Back in March, I wrote about economists Matthew Kahn and Ed Glaeser's work comparing carbon emissions among metropolitan areas.
Among other things, they estimated how carbon emissions from driving vary across metropolitan areas. The variation in gasoline use is just as interesting, though. Kahn and Glaeser did not explicitly calculate this, but I did the simple arithmetic to convert their estimates of carbon emissions to estimates of gasoline use.
In my last post, I was working from their relatively short, "popular" article, which provided data for just ten MSAs. I have now put my hands on their full paper[1] (gated, unfortunately), which provides estimates for 66 MSAs.
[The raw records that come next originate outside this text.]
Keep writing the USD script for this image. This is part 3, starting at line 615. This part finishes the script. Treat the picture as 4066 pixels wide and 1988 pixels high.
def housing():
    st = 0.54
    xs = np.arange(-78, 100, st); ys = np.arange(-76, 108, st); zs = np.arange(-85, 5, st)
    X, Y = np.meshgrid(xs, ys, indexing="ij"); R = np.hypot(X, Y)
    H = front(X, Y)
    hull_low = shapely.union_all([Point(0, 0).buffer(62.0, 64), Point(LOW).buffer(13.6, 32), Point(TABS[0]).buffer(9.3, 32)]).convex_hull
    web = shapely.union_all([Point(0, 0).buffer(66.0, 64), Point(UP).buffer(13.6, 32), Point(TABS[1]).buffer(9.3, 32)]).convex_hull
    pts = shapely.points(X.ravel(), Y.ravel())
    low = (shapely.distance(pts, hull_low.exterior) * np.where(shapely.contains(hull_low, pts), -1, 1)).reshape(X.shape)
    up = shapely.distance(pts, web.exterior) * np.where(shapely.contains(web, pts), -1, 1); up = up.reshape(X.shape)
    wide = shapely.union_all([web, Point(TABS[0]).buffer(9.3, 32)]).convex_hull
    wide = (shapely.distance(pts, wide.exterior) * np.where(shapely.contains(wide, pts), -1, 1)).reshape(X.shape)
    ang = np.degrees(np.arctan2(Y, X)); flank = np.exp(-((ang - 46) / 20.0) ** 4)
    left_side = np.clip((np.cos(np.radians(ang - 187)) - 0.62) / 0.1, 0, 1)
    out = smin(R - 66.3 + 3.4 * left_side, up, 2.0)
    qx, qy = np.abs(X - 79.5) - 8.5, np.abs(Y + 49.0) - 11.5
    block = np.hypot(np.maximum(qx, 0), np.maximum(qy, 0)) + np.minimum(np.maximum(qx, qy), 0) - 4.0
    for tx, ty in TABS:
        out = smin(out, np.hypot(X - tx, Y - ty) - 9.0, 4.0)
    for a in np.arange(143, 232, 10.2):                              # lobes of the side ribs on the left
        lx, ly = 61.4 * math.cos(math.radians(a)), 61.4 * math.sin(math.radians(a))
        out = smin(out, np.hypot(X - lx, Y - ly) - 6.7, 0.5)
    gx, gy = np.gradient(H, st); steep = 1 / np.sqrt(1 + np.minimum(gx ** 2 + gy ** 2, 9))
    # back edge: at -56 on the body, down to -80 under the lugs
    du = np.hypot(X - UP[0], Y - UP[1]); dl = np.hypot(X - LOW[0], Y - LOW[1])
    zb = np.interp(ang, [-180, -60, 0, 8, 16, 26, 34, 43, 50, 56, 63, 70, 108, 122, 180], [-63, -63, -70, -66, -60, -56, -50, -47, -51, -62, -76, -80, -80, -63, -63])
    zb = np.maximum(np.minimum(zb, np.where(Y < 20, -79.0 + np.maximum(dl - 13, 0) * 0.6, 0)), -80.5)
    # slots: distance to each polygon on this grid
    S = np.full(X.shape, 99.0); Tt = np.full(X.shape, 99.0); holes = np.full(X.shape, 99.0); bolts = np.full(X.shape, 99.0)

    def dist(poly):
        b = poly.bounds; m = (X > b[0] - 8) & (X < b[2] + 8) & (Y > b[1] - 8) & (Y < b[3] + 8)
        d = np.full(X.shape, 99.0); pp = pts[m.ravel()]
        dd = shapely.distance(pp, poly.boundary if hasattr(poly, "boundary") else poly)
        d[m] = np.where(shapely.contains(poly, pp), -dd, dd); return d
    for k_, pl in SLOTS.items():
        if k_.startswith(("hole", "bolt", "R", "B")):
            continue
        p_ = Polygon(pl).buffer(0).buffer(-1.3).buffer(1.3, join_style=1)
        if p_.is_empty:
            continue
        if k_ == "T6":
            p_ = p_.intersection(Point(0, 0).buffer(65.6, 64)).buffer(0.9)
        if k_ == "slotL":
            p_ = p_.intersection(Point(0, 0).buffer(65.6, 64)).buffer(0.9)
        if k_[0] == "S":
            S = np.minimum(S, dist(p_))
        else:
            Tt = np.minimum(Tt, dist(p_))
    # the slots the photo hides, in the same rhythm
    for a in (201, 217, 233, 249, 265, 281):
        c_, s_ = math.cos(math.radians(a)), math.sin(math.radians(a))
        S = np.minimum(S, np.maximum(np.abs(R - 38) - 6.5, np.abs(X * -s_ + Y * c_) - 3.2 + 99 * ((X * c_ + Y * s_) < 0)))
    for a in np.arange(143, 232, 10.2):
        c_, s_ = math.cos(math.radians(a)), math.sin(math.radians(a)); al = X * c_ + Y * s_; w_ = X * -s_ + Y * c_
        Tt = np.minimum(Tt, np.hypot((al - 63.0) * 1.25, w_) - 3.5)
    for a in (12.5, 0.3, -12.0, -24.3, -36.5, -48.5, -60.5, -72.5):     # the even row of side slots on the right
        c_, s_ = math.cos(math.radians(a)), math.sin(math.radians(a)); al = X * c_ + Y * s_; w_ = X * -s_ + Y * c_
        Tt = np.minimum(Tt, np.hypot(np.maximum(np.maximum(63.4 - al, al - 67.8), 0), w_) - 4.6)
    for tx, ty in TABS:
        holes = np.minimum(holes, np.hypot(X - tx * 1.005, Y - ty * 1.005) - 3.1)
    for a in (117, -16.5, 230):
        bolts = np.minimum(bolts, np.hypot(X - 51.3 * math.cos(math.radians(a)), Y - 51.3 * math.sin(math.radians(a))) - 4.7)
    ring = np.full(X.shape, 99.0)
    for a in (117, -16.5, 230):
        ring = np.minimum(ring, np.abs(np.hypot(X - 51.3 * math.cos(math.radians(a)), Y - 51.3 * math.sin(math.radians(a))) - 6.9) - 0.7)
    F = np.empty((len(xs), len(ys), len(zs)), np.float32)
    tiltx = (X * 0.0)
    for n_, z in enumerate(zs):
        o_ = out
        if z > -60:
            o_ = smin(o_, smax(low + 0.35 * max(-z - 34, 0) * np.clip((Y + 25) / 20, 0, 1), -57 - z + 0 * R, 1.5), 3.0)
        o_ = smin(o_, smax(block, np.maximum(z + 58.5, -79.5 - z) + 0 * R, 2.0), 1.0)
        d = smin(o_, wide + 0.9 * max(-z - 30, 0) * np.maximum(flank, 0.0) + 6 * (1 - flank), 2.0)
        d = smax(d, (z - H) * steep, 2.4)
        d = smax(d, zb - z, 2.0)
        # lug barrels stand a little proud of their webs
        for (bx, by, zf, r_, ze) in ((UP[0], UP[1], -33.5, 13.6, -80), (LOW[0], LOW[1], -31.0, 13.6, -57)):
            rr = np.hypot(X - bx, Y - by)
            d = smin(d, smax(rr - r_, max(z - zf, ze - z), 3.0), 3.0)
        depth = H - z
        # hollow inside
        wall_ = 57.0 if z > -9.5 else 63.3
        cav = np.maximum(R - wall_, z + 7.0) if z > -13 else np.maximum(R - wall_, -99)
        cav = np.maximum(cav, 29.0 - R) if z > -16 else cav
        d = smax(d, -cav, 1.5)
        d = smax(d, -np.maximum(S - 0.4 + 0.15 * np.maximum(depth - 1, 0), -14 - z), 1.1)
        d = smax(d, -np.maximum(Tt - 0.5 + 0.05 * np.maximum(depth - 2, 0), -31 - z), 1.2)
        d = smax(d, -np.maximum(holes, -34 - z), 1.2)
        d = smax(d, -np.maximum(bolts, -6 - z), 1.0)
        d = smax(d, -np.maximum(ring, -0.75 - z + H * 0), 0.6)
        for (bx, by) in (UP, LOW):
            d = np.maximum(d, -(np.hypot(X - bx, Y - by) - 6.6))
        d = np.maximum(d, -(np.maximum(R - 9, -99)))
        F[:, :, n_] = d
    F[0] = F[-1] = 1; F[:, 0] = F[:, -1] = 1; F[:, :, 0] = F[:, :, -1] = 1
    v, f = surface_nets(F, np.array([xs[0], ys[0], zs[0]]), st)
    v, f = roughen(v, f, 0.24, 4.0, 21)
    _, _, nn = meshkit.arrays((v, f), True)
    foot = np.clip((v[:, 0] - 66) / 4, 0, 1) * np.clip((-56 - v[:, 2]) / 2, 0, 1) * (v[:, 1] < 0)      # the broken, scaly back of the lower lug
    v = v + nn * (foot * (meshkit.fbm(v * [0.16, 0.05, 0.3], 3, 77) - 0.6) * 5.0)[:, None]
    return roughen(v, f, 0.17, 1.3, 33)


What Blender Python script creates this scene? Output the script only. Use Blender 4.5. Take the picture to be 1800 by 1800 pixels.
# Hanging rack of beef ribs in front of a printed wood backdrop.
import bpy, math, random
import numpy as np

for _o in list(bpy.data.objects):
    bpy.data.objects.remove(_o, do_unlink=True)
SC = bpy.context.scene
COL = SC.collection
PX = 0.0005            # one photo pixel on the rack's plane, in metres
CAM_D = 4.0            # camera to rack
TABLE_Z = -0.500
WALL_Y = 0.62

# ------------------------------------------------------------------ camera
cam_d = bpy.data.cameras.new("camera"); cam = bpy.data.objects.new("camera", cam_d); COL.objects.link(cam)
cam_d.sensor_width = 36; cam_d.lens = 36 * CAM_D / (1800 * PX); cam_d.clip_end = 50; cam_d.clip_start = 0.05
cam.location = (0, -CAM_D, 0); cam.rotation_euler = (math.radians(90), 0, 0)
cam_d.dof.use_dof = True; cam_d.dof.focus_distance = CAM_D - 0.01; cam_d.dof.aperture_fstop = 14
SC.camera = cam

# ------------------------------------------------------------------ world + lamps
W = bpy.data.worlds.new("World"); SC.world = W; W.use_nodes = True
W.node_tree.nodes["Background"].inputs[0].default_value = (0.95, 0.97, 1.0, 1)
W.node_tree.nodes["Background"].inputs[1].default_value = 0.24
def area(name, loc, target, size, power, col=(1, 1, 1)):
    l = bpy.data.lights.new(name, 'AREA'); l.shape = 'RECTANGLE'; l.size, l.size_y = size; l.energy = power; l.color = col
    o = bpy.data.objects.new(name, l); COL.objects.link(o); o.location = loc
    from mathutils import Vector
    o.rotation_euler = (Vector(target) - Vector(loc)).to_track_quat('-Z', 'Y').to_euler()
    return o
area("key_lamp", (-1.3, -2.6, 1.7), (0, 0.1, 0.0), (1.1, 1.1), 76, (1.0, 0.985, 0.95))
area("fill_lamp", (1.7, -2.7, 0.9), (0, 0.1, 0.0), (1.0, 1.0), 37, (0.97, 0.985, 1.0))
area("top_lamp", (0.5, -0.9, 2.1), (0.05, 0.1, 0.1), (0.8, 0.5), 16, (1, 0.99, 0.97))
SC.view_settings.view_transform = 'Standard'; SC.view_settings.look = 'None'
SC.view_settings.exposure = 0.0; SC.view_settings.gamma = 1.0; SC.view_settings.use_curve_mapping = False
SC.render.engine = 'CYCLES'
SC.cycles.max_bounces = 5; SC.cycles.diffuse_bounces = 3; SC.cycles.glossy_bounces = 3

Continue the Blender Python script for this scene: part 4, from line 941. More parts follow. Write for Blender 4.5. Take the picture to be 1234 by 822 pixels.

I've again converted their estimates of carbon emissions to estimates of gasoline use.
What's neat about Kahn and Glaeser's approach is that they've tried to make an apples-to-apples comparison. Simply calculating gasoline use per household is misleading because some metropolitan areas are wealthier than others, and wealthier people tend to use more gasoline, all else being equal. Also, households tend to use more gasoline as they increase in size; thus, a metropolitan area with lots of large households will use more gasoline than a metropolitan area with lots of one-person households. Kahn and Glaeser have tried to fix this problem by estimating how household income and size affect gasoline consumption. They then estimated gasoline consumption for a household with 2.62 members earning $62,500/year.
They also estimated the impact on gasoline consumption of MSA density, census tract density, and distance from the Central Business District. And they found that gasoline use varies across regions; Southerners simply drive more than people out West, for example, even after controlling for things like density. Using these estimates, they predicted, for each MSA, the "standard" household's gasoline consumption.
The results are below. Just for fun, I compared gasoline consumption in Austin to gasoline consumption in other MSAs. Austin does not fare well under their methodology, mainly because it is not very dense and a large percentage of the population lives relatively far from the CBD.
(Here's the spreadsheet on Google Docs)
Note that this allows a rough estimate of the relative amount of pain inflicted by gas price increases. For example, using their estimates, a $1 increase in the price of gasoline costs the standard household in Houston $60 more per year than the standard household in Portland. (Remember that these are aggregate MSA estimates; they don't permit comparisons between the residents of Houston's suburbs and the residents of central Portland. They also have not explicitly factored in the effect of transit on gasoline consumption, although that will be captured to some extent by their adjustment for density.)
[1] Kahn & Glaeser, The Greenness of Cities: Carbon Dioxide Emissions and Urban Development August 2008 NBER Working Paper #14238 www.nber.org.